NATO chief, EU council president denounce Trump's threat

NATO chief, EU council president denounce Trump's threat

NATO chief Jens Stoltenberg on Sunday warned against talk that "undermines security" after former US president Donald Trump threatened to encourage Russia to attack NATO members who were not fully paid up.

NATO chief, EU council president denounce Trump's threat

"Any suggestion that allies will not defend each other undermines all of our security, including that of the US," Stoltenberg said in a statement.

Trump threatened Saturday, in the event he is re-elected in the United States, that he would not defend NATO members who had not met their financial obligations, and going further would "encourage" Russia to attack them.
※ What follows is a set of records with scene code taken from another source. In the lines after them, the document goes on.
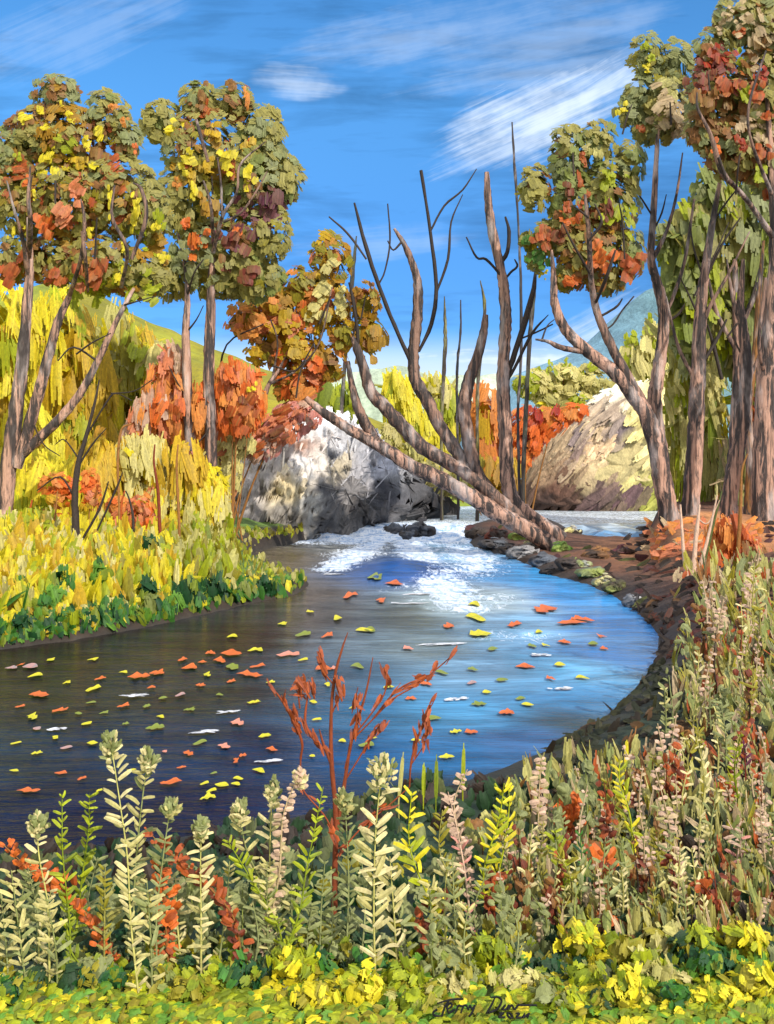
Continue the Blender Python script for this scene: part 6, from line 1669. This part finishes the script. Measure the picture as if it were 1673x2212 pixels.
for s in tw:
    mb = MB()
    tube(mb, pxpath([(a, b, c * 0.42) for a, b, c in s], d0, -0.02), K['brick'] * 0.7 + 0.3 * K['rust'], 6, 5)
    tw_o = mb.build('twig', M_TWIG, root)
    sp_ = smooth_path(pxpath(s, d0, -0.02), 8)[:, :3]
    k_ = rng.integers(len(sp_) // 3, len(sp_), 9)
    tg_ = unit(np.gradient(sp_, axis=0))[k_] + 0.22 * rng.normal(size=(9, 3))
    mb = MB()
    dabs(mb, sp_[k_] + 0.012 * rng.normal(size=(9, 3)), np.array([0.2, -1, 0.3]) + 0.3 * rng.normal(size=(9, 3)), tg_, 40 / F * d0 * (0.6 + 0.8 * rng.random(9)), 9 / F * d0 * (0.6 + 0.8 * rng.random(9)), K['rust'] * (0.7 + 0.5 * rng.random((9, 1))), K['brick'], S=3, curl=0.1, rag=0.6, point=0.85)
    mb.build('dry_leaves', M_LEAFN, root)


# ------------------------------------------------------------------ the handwriting and date along the grass edge
strokes = [  # picture polylines: name then year
    [(945, 2180), (975, 2172), (1002, 2168)], [(972, 2172), (962, 2188), (955, 2206)], [(955, 2208), (940, 2207), (936, 2200), (944, 2196)], [(966, 2194), (976, 2188), (974, 2182), (966, 2190), (970, 2200), (982, 2194)], [(984, 2200), (990, 2188), (996, 2186), (1000, 2190)], [(996, 2200), (1002, 2190), (1008, 2188), (1012, 2192)],
    [(1012, 2198), (1016, 2188), (1020, 2196), (1026, 2186), (1020, 2206), (1014, 2210)], [(1070, 2168), (1062, 2184), (1052, 2200)], [(1060, 2172), (1076, 2166), (1084, 2176), (1074, 2192), (1056, 2200)], [(1084, 2192), (1092, 2186), (1086, 2194), (1094, 2192), (1100, 2184), (1098, 2194), (1106, 2186), (1112, 2192), (1120, 2186), (1126, 2190), (1160, 2186)],
    [(1078, 2206), (1086, 2202), (1088, 2206), (1078, 2214), (1092, 2214)], [(1102, 2203), (1096, 2208), (1100, 2214), (1108, 2209), (1102, 2203)], [(1114, 2204), (1122, 2202), (1116, 2213), (1128, 2212)], [(1134, 2202), (1130, 2209), (1144, 2208)], [(1143, 2202), (1140, 2214)]]
mb = MB()
for st in strokes:
    pts = []
    for k, (a, b) in enumerate(st):
        g_ = on_ground(a, b + 30)
        pts.append([g_[0], g_[1], g_[2] + 0.085, 0.0042 * (1.2 if k else 0.8)])
    tube(mb, pts, K['black'], 6, 6, 0.05)
tag(mb.build('handwriting', M_INK), 'dark handwritten name and year lying on the bright near grass', 'handwriting')
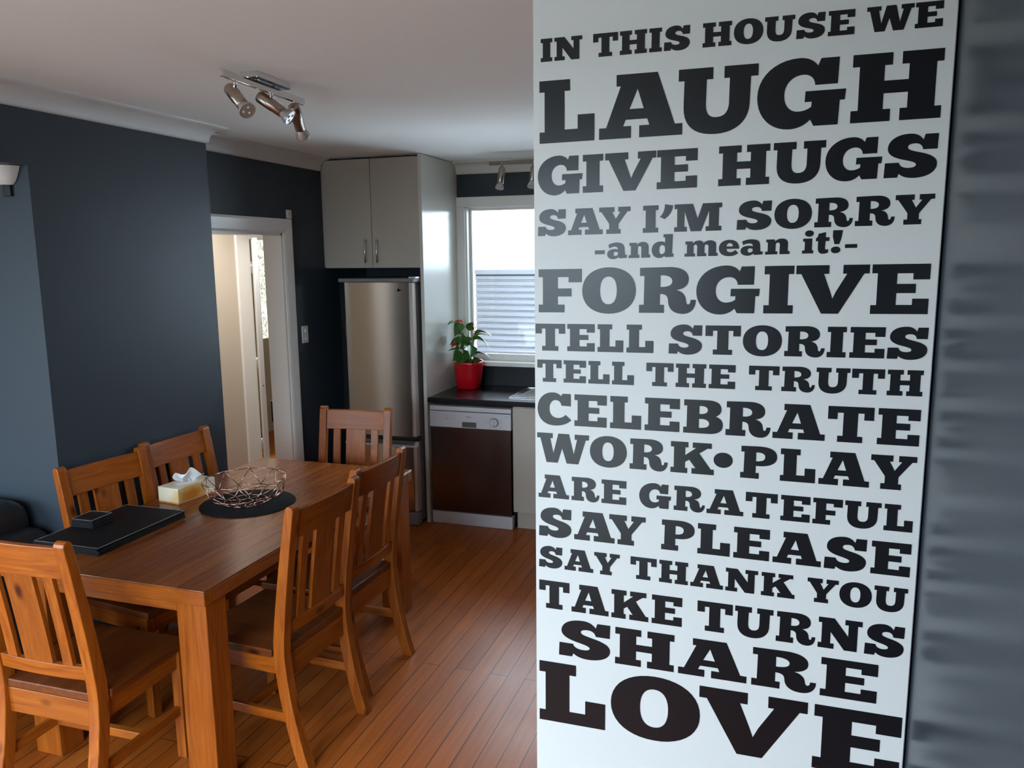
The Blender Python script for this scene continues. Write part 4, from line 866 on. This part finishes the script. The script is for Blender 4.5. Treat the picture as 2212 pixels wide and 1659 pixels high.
# ------------------------------------------------------------------ chairs
CW, CD, CZ = 0.44, 0.43, 0.462
YK = -0.205                                  # rear face of the uprights at seat height
def stile_y(z):                              # rear face along the curved upright
    if z <= 0.46:
        t = (0.46 - z) / 0.46; return YK - 0.085 * t ** 1.7
    t = (z - 0.46) / 0.55; return YK - 0.075 * t ** 1.25
def make_chair():
    t = thing('dining_chair', 'x', 'chair')
    D = 0.048; TW = 0.042
    for s in (-1, 1):
        b = MB(); zs = [0, .06, .12, .2, .28, .36, .44, .5, .58, .68, .78, .88, .96, .995]
        x0, x1 = (CW / 2 - TW, CW / 2) if s > 0 else (-CW / 2, -CW / 2 + TW)
        rings = []
        for z in zs:
            d = D if z < .5 else D - 0.012 * (z - .5) / .5
            y = stile_y(z)
            rings.append([b.bm.verts.new(p) for p in ((x0, y, z), (x1, y, z), (x1, y + d, z), (x0, y + d, z))])
        for q, A in enumerate(rings[:-1]):
            B = rings[q + 1]
            for k in range(4): b.bm.faces.new((A[k], A[(k + 1) % 4], B[(k + 1) % 4], B[k]))
        b.bm.faces.new(list(reversed(rings[0])))
        yt = stile_y(.995); d = .036; dy = yt
        last = rings[-1]; arc = []
        for a in (35, 65, 90, 115, 145):
            c = math.cos(math.radians(a)); sn = math.sin(math.radians(a))
            arc.append([b.bm.verts.new((x, dy + d / 2 - c * d / 2 * 0.98, .995 + .016 * sn)) for x in (x0, x1)])
        seq = [[last[0], last[1]]] + arc + [[last[3], last[2]]]
        for A, B in zip(seq, seq[1:]): b.bm.faces.new((A[0], A[1], B[1], B[0]))
        b.bm.faces.new([q[0] for q in seq]); b.bm.faces.new([q[1] for q in reversed(seq)])
        bmesh.ops.recalc_face_normals(b.bm, faces=b.bm.faces[:])
        es = [e for e in b.bm.edges if len(e.link_faces) == 2 and e.calc_face_angle(0) > 0.7]
        bmesh.ops.bevel(b.bm, geom=es, offset=.003, segments=2, affect='EDGES', profile=.5)
        b.build('rear_leg', WZ, t)
    for s in (-1, 1):
        x0 = CW / 2 - .042 if s > 0 else -CW / 2
        MB().box(x0 + .002 * s, x0 + .042 + .002 * s - (.002 if s > 0 else 0), CD / 2 - .045, CD / 2 - .004, 0, CZ - .030, .003).build('front_leg', WZ, t)
    xi = CW / 2 - TW
    # seat board, notched between the uprights
    b = MB(); yr = YK + .010
    b.prism([(-xi + .001, yr), (xi - .001, yr), (xi - .001, YK + D + .004), (CW / 2 + .004, YK + D + .004), (CW / 2 + .004, CD / 2 + .012), (-CW / 2 - .004, CD / 2 + .012), (-CW / 2 - .004, YK + D + .004), (-xi + .001, YK + D + .004)], 2, CZ - .030, CZ, .004)
    b.build('seat', SEAT, t)
    def rail(z0, z1, th, mat, nm, curve=.016):
        b = MB(); n = 10
        ym = lambda z: stile_y(z) + .006
        def sect(i):
            u = i / n; x = -xi + 2 * xi * u; c = curve * (1 - (2 * u - 1) ** 2)
            return [(x, ym(z0) - c, z0), (x, ym(z1) - c, z1), (x, ym(z1) - c + th, z1), (x, ym(z0) - c + th, z0)]
        R = [[b.bm.verts.new(p) for p in sect(i)] for i in range(n + 1)]
        for A, B in zip(R, R[1:]):
            for k in range(4): b.bm.faces.new((A[k], A[(k + 1) % 4], B[(k + 1) % 4], B[k]))
        b.bm.faces.new(R[0]); b.bm.faces.new(list(reversed(R[-1])))
        bmesh.ops.recalc_face_normals(b.bm, faces=b.bm.faces[:])
        es = [e for e in b.bm.edges if len(e.link_faces) == 2 and e.calc_face_angle(0) > 1.0]
        bmesh.ops.bevel(b.bm, geom=es, offset=.003, segments=2, affect='EDGES', profile=.5)
        return b.build(nm, mat, t)
    rail(.880, .990, .022, WX, 'top_rail', .010)
    rail(.512, .562, .022, WX, 'lower_rail', .010)
    def slat(xc, wd):
        b = MB(); zs = [.561, .64, .72, .80, .881]; R = []
        for z in zs:
            u = (xc + xi) / (2 * xi); c = .010 * (1 - (2 * u - 1) ** 2)
            y = stile_y(z) + .009 - c
            R.append([b.bm.verts.new(p) for p in ((xc - wd / 2, y, z), (xc + wd / 2, y, z), (xc + wd / 2, y + .015, z), (xc - wd / 2, y + .015, z))])
        for A, B in zip(R, R[1:]):
            for k in range(4): b.bm.faces.new((A[k], A[(k + 1) % 4], B[(k + 1) % 4], B[k]))
        b.bm.faces.new(list(reversed(R[0]))); b.bm.faces.new(R[-1])
        b.build('slat', WZ, t)
    slat(-.117, .040); slat(0, .118); slat(.117, .040)
    MB().box(-xi, xi, YK + .012, YK + .034, CZ - .122, CZ - .032, .002).build('apron', WX, t)
    MB().box(-xi, xi, CD / 2 - .032, CD / 2 - .010, CZ - .100, CZ - .032, .002).build('apron', WX, t)
    for s in (-1, 1):
        x = s * (CW / 2 - .022)
        MB().box(x - .010, x + .010, YK + D - .002, CD / 2 - .044, CZ - .100, CZ - .032, .002).build('apron', WY, t)
        MB().box(x - .010, x + .010, stile_y(.19) + D - .002, CD / 2 - .044, .175, .211, .002).build('stretcher', WY, t)
    MB().box(-CW / 2 + .033, CW / 2 - .033, -.012, .012, .177, .209, .002).build('cross_stretcher', WX, t)
    return t
GR = 'pine dining chairs around the table'
chair = make_chair()
# centre x, centre y, facing (rotation of the chair whose front is +y), label
spots = [
 (-2.267, 2.052, math.radians(1.0), 'slat-backed pine chair at the near end of the table, cut by the left edge'),
 (-1.830, 2.520, math.radians(90 - 3.0), 'slat-backed pine chair on the right of the table, nearer the camera'),
 (-1.865, 3.020, math.radians(90 - 2.0), 'slat-backed pine chair on the right of the table, behind the nearer one'),
 (-2.270, 3.785, math.radians(180 + 6.0), 'slat-backed pine chair at the far end of the table, before the fridge'),
 (-2.545, 2.650, math.radians(-90 - 7.0), 'slat-backed pine chair against the dark wall, behind the placemats'),
 (-2.560, 3.145, math.radians(-90 - 3.0), 'slat-backed pine chair against the dark wall, behind the tissue box'),
]
for i, (x, y, rz, lb) in enumerate(spots):
    c = chair if i == 0 else copy_tree(chair)
    c.location = (x, y, 0); c.rotation_euler = (0, 0, rz)
    tag(c, lb, 'chair', GR)

# ------------------------------------------------------------------ things on the table
rm = MB().lathe([(0.001, 0.0), (.209, 0.0), (.211, .002), (.209, .0045), (0.001, .005)], 64, capb=False).build('round_placemat', FELT)
rm.location = (-2.248, 2.945, TZ + .0004)
tag(rm, 'round black woven mat under the wire bowl', 'placemat')
wb = thing('wire_bowl', 'geometric rose-gold wire fruit bowl on the round black mat', 'bowl', (-2.262, 2.950, TZ + .0075), .2)
def ring(nn, r, z, off): return [Vector((r * math.cos(2 * math.pi * (k + off) / nn), r * math.sin(2 * math.pi * (k + off) / nn), z)) for k in range(nn)]
A_, B_, D_, E_ = ring(10, .186, .108, 0), ring(10, .163, .036, .5), ring(10, .100, .002, 0), ring(5, .034, .002, .25)
def wires(pairs, nm, r=.0020):
    b = MB()
    for p, q in pairs: b.tube([p, q], r, 6)
    return b.build(nm, COPPER, wb)
wires([(A_[k], A_[(k + 1) % 10]) for k in range(10)], 'rim', .0021)
wires([(B_[k], A_[k]) for k in range(10)] + [(B_[k], A_[(k + 1) % 10]) for k in range(10)] + [(B_[k], B_[(k + 1) % 10]) for k in range(10)], 'side_wires')
wires([(B_[k], D_[k]) for k in range(10)] + [(B_[k], D_[(k + 1) % 10]) for k in range(10)] + [(D_[k], D_[(k + 1) % 10]) for k in range(10)] + [(D_[2 * k], E_[k]) for k in range(5)] + [(D_[2 * k + 1], E_[k]) for k in range(5)] + [(E_[k], E_[(k + 1) % 5]) for k in range(5)], 'base_wires')
tx = thing('tissue_box', 'cream and orange tissue box on the table beside the wire bowl', 'tissue box', (-2.588, 2.952, TZ + .0005), math.radians(-6))
MB().box(-.062, .062, -.112, .112, 0, .074, .002).build('carton', TISSUEBOX, tx)
MB().lathe([(.001, .0742), (.036, .0746), (.037, .0742)], 24, Matrix.Diagonal((1, 1.7, 1, 1)), capb=False).build('slot_film', TISSUE, tx)
b = MB()
def tis(u, v):
    a = (u - .5) * 2; h = v
    sp = .018 + .050 * h
    return (a * sp * .5 + .006 * math.sin(7 * a + 3 * h) + .012 * h, a * sp + .01 * math.cos(5 * h), .073 + .060 * h * (1 - .45 * abs(a) + .22 * math.sin(6 * a)) )
b.grid(tis, 14, 8)
b.grid(lambda u, v: (.012 * math.sin(5 * u + 1) * v + .022 * v, (u - .5) * (.05 + .05 * v), .073 + .052 * v * (.7 + .3 * math.sin(4 * u))), 12, 6)
b.build('tissue', TISSUE, tx)

def mat_stack(name, x, y, rz, sx, sy, n, th, z0, group, lab, cat):
    bod = None
    for k in range(n):
        o = thing(name, lab(k), cat, (x + random.uniform(-.002, .002), y + random.uniform(-.002, .002), z0 + k * (th + .0003)), rz + random.uniform(-.012, .012), group)
        if bod is None:
            bod = MB().box(-sx / 2, sx / 2, -sy / 2, sy / 2, 0, th, .0008, 1).build('board', MATLEATHER, o)
            b = MB(); e = .0024
            for q in ((-sx / 2 + .001, sx / 2 - .001, -sy / 2 + .001, -sy / 2 + .001 + e), (-sx / 2 + .001, sx / 2 - .001, sy / 2 - .001 - e, sy / 2 - .001), (-sx / 2 + .001, -sx / 2 + .001 + e, -sy / 2 + .001, sy / 2 - .001), (sx / 2 - .001 - e, sx / 2 - .001, -sy / 2 + .001, sy / 2 - .001)):
                b.box(q[0], q[1], q[2], q[3], th - .0002, th + .0002)
            st = b.build('edge_stitching', STITCH, o)
        else:
            c = bod.copy(); C.objects.link(c); c.parent = o
            if k == n - 1: st.parent = o                       # only the topmost shows its pale stitched edge
ORD = ['bottom', 'second from the bottom', 'third from the bottom', 'fourth from the bottom', 'fifth from the bottom', 'topmost']
mat_stack('placemat', -2.545, 2.462, math.radians(0.5), .315, .475, 6, .0046, TZ + .0006, 'black rectangular placemats stacked on the table', lambda k: 'black rectangular placemat on the table, %s of its stack' % ORD[k], 'placemat')
mat_stack('coaster', -2.640, 2.452, math.radians(2), .106, .112, 6, .0052, TZ + .0006 + 6 * .0049 + .0006, 'black coasters stacked on the placemats', lambda k: 'small square black coaster on the placemats, %s of its stack' % ORD[k], 'coaster')
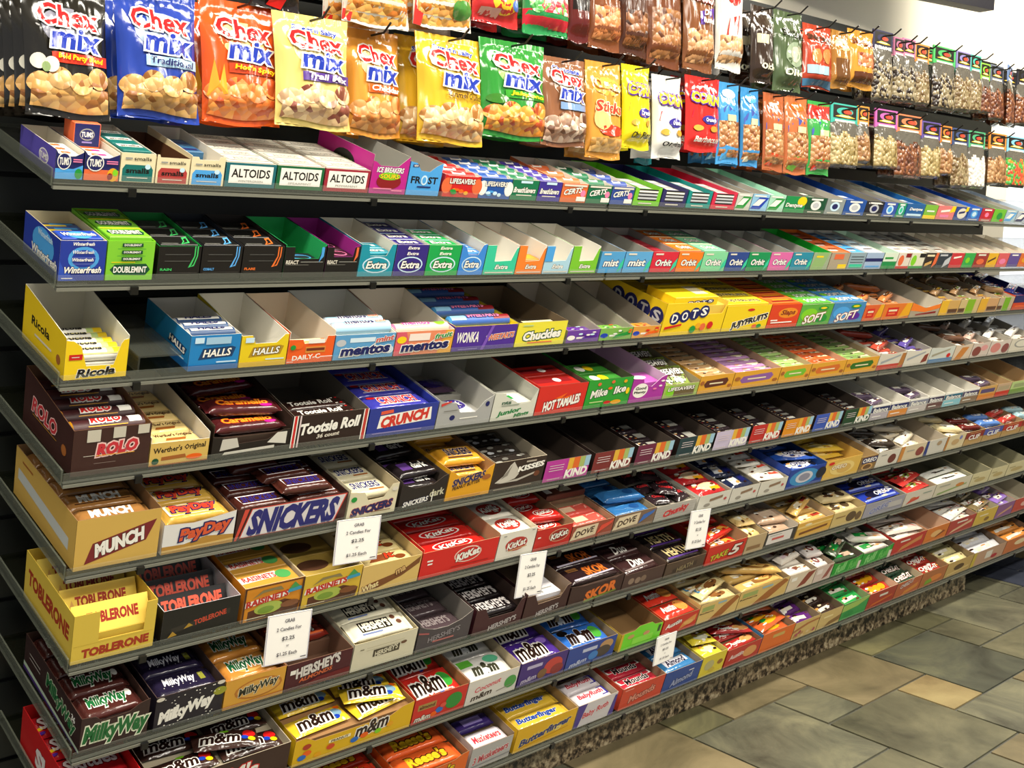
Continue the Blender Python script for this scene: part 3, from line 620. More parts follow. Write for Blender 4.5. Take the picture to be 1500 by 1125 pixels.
far2 = [(1186.5, 1212, '9aa88a', 'green lined', [P([(0, 0), (.7, 0), (.9, 1), (.2, 1)], '8fb070'), Q(.2, .7, .6, .8, 'y')], '22a436', 0), (1212.5, 1240, 'a89a84', 'orange lined', [Q(.5, .05, .95, .3, 'y'), Q(.2, .6, .7, .9, 'e')], 'ee7a1c', 'e'), (1240.5, 1264, '8fa4ae', 'grey blue', stripes(3, .1, .4, .9, .9, 'K', .8) + [Q(.1, .1, .9, .3, 'T')], 'w', 'B'), (1264.5, 1290, '9fb4d0', 'blue and white', [Q(0, .45, 1, .65, 'N'), Q(.1, .1, .9, .2, 'B')], 'w', 'i'), (1290.5, 1311, '1a8a48', 'green and white', [Q(0, .45, 1, 1, 'd8e4d0'), Q(.1, .6, .7, .72, 'G')], 'c8dccc', 0),
        (1311.5, 1330, 'ddd2c4', 'white with red slice', [E(.3, .5, .2, .34, 'e'), Q(.6, .7, 1, .95, 'R'), Q(0, 0, 1, .15, 'r')], 'w', 'W'), (1330.5, 1351, 'dcd8c0', 'white with lime slice', [E(.25, .5, .18, .34, 'L'), Q(.6, .7, 1, .95, 'K'), Q(0, 0, 1, .15, 'G')], 'w', 'W'), (1351.5, 1370, '2a201c', 'black and orange', [P([(.7, 0), (1, .3), (1, 1), (.8, 1)], 'e'), Q(.1, .75, .7, .88, 'f'), P([(.1, .1), (.6, .3), (.6, .5), (.1, .3)], 'u')], 'w', 'g'), (1370.5, 1389, '2a3440', 'black and grey', [P([(.5, 0), (1, .3), (1, .8), (.6, .5)], 's'), Q(.1, .78, .7, .9, 's')], 'w', 'g'),
        (1389.5, 1408, 'c83038', 'scarlet', [P([(.2, .6), (.8, .7), (.8, .8), (.2, .72)], 'W')], 'w', 0), (1408.5, 1424, '30a448', 'fresh green', [E(.4, .5, .2, .2, 'L')], 'w', 0), (1424.5, 1443, '9a2c28', 'brick red', [E(.5, .4, .3, .2, 'e'), Q(.2, .8, .8, .92, 'w')], 'w', 0), (1443.5, 1458, 'e4ae24', 'golden yellow', [P([(.1, .3), (.8, .6), (.8, .75), (.1, .45)], 'd')], 'w', 0), (1458.5, 1474, 'd85a5e', 'coral', [E(.5, .4, .3, .2, 'P')], 'w', 0), (1474.5, 1490, '5e4a92', 'purple', [Q(.2, .8, .8, .9, 'W')], 'w', 0), (1490.5, 1508, 'dd6a2a', 'amber', [E(.5, .5, .3, .2, 'Y')], 'w', 0)]
for x0, x1, c, nm, F, inn, cc in far2:
    b(2, x0, x1, nm + ' gum carton', 5.0, 19, c, inn, F, [C('pack', 4, PAL.get(cc, c), [Q(.08, .2, .6, .45, 'W'), Q(.3, .6, .9, .8, 'd')], 4.9, 'thin gum pack', t=1.2)] if cc else [], hb=5.6)

# third shelf -------------------------------------------------------------
b(3, 93, 186, 'bright yellow lozenge tray', 6.6, 18, 'f0cc1a', 'd8d4c4', [T('Ricola', .5, .17, .6, .19, 'K', 'W', .2, 3, .04), Q(.06, .5, .27, .64, 'r'), Q(.1, .56, .22, .58, 'w')],
  [C('roll', 5, 'W', [Q(.72, 0, .84, 1, 'l'), Q(.84, 0, 1, 1, 'f0cc1a'), T('Ricola', .42, .55, .44, .4, 'K', None, .2), Q(0, .0, 1, .1, 'f0e080')], 4.3, 'white and yellow lozenge stick', dr=(.03, .62))],
  prof=[(0, 1), (.12, .97), (.24, .84), (.34, .33), (.78, .33), (.88, .86), (.92, .95), (1, .98)], hs=7, hb=9.2, S=[T('Ricola', .42, .66, .42, .2, 'K'), E(.86, .35, .05, .12, 'U'), Q(.3, .35, .7, .4, 'w')])
hl = lambda c, c2: [P([(.18, .3), (.86, .36), (.92, .62), (.84, .66), (.26, .62)], c2), T('HALLS', .55, .49, .56, .2, 'W', 'K', .2, 2), Q(0, 0, 1, .16, c), Q(.55, .2, .95, .24, 'i'), Q(.08, .78, .26, .94, 'i')]
b(3, 275, 349, 'blue cough drop tray', 6.3, 17, '1c7fc0', 'd8d4c8', hl('1460a4', '123c6a') + [Q(.3, .74, .8, .94, '9fc4dc')], [C('roll', 3, '123c6a', [Q(.04, .3, .96, .75, 'W'), T('HALLS', .5, .52, .6, .3, 'N', None, .2)], 6.6, 'blue and white drop roll', dr=(.05, .5))], S=[P([(.52, .42), (.9, .34), (.94, .56), (.6, .66)], '123c6a'), T('HALLS', .73, .5, .34, .16, 'W', None, 0, -6), Q(0, 0, 1, .2, '1460a4'), Q(.6, .22, .9, .26, 'i')], hb=6.6)
b(3, 349.5, 419, 'yellow cough drop tray', 5.8, 17, 'e6c81a', 'e4e0d4', hl('d8b018', 'b08a1c')[:5], [], prof=[(0, 1), (.22, 1), (.3, .74), (.75, .74), (.92, 1), (1, 1)], hb=7.2)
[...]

The former US president has regularly criticised allies of the North Atlantic Treaty Organization for underfunding the group.

European Council President Charles Michel earlier on Sunday also denounced his comments as "reckless".

"The Transatlantic Alliance has underpinned the security and the prosperity of Americans, Canadians and Europeans for 75 years," said Michel on X, formerly Twitter.

"Reckless statements on #NATO's security and (Article) 5 solidarity serve only Putin's interest" and "they do not bring more security or peace to the world", he added.

"On the contrary, they re-emphasise the need for the #EU to urgently further develop its strategic autonomy and invest in its defence," he continued.

Article 5 stipulates that if a NATO country is victim of an armed attack, each member of the Alliance must consider the act as an attack against the whole group and take measures to provide aid to the country under threat.

Trump, likely the candidate to face Democrat President Joe Biden in November's election, made his statement about NATO after having put pressure on Republicans in Congress to block a bill to provide new aid to Ukraine.

The White House reacted sharply to Trump's remarks. "Encouraging invasions of our closest allies by murderous regimes is appalling and unhinged," White House spokesman Andrew Bates said Saturday night.

Stoltenberg on Sunday noted it also "puts American and European soldiers at increased risk".

"I expect that regardless of who wins the presidential election the US will remain a strong and committed NATO Ally," he added.